Middlemarch, George Eliot
This novel is faultless. And making Mary Garth directly if inadvertently responsible for the total collapse of Fred Vincy’s fortunes by way of unfavourable probate was a crucial and comic touch from Eliot’s godlike pen. Old Featherstone frantically begs Mary to destroy his second will, but Mary refuses, insisting on waiting until the morning. Mary’s instinct, that Featherstone should have a new, valid will written up, was a good one. However it was an instinct that left Fred disinherited when Featherstone died overnight. Like Dickens’ Pip and Richard Carstone, the dissipation of Fred’s great expectations teaches him a suitably grave and very Victorian moral message about the dangers of counting ones chickens. In our courts today, establishing whether the will contradicted a pre-established promise to Fred would be key. But that would be near-impossible to establish, given Featherstone’s wilful manipulation of his hopeful beneficiaries. Had Mary Garth complied with Featherstone’s request to destroy the second will, the snarled mess of probate would likely be susceptible to claims doubting Featherstone’s mental capacity or the remaining will’s validity. Had Featherstone’s hangers-on had accused Mary of undue volition as she may have feared, it would be complicated further. Fifty years after the novel was set, and barely a decade after its publication leading probate judge Sir James Hannen explored the issue of influence, in the judgment of Wingrove v Wingrove (1885) stating in essence that the testator’s volition has to be forcibly overcome to bring about a will that he would not otherwise have made. Featherstone’s concerted efforts to make it as clear as mud who would inherit his money, ensured that his wishes would be near-impossible to comply with.

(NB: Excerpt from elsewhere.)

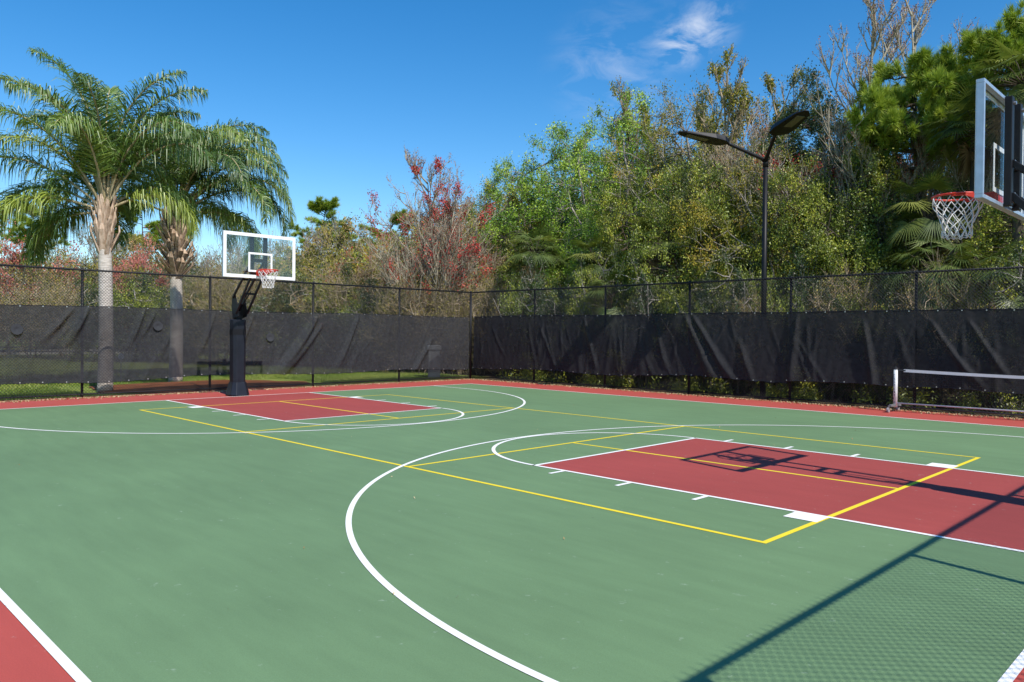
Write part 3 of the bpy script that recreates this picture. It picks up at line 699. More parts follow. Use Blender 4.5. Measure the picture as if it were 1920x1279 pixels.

Making multiple wills to plan your estate, especially where there is property across jurisdictions, is not unheard of, but making conflicting wills, is invariably a recipe for disaster.
Bleak House, Charles Dickens
The most notorious case in fiction, and byword for prolonged excessive litigation, let Jarndyce v Jarndyce be a warning for dying intestate. Though we may have progressed somewhat from the snail-pace of nineteenth century proceedings, recent disputes have similarly gobbled up the estate in costs. Good legal drafting can safeguard against this, but sometimes an episode of spontaneous combustion may be what it takes to get to the heart of the matter.
Wilkie Collins’ graveside drama
A second family can be a cause for bitter inheritance disputes, not to mention a nasty shock at the graveside. Collins, to give him credit, made it work, successfully providing for not one but two of his families.
Unorthodox and always regarded as faintly disrespectable, Collins split his time across two homes and two families for nearly twenty years. His will revealed how his estate was split between his two lovers and their children Caroline Graves and one with Martha Rudd. As was common in the nineteenth century, the women didn’t inherit a liquidated amount directly but their inheritance was held in trust. On Caroline’s death her half was for the benefit of her child, on her child’s death that half was to be transferred over and used for the benefit of the much younger Martha and her children. The income from this trust kept both households for the rest of their lives.
Dickens who had his own much younger mistress, nevertheless remained the darling of the public. Dickens met 18 year old actress Ellen Ternan, who went by the name Nelly Robinson, when he was 45. She inherited a legacy of £1,000 on his death in 1870 and sufficient income from a trust fund to ensure that she would never have to work again.
Shakespeare’s second best bed
"Item I gyve unto my wief my second best bed" - this famous bequest in Shakespeare%27s will could be the ultimate kiss-off, or as the author of this article prefers to believe, a romantic gesture alluding to steamy nights of what Carol Ann Duffy refers to as "diving for pearls". No one will ever know for sure.
Mark Twain’s delayed memoirs
Mark Twain’s will left instructions that his personal memoirs should be published 100 years after his death. In 2010, as per his instructions, publication began. Though they largely proved disappointing, with the entries largely encompassing of an unmitigated outpouring of bile, no one can deny that it was a fantastic final flourish. The non-financial bequest is underdone and underrated.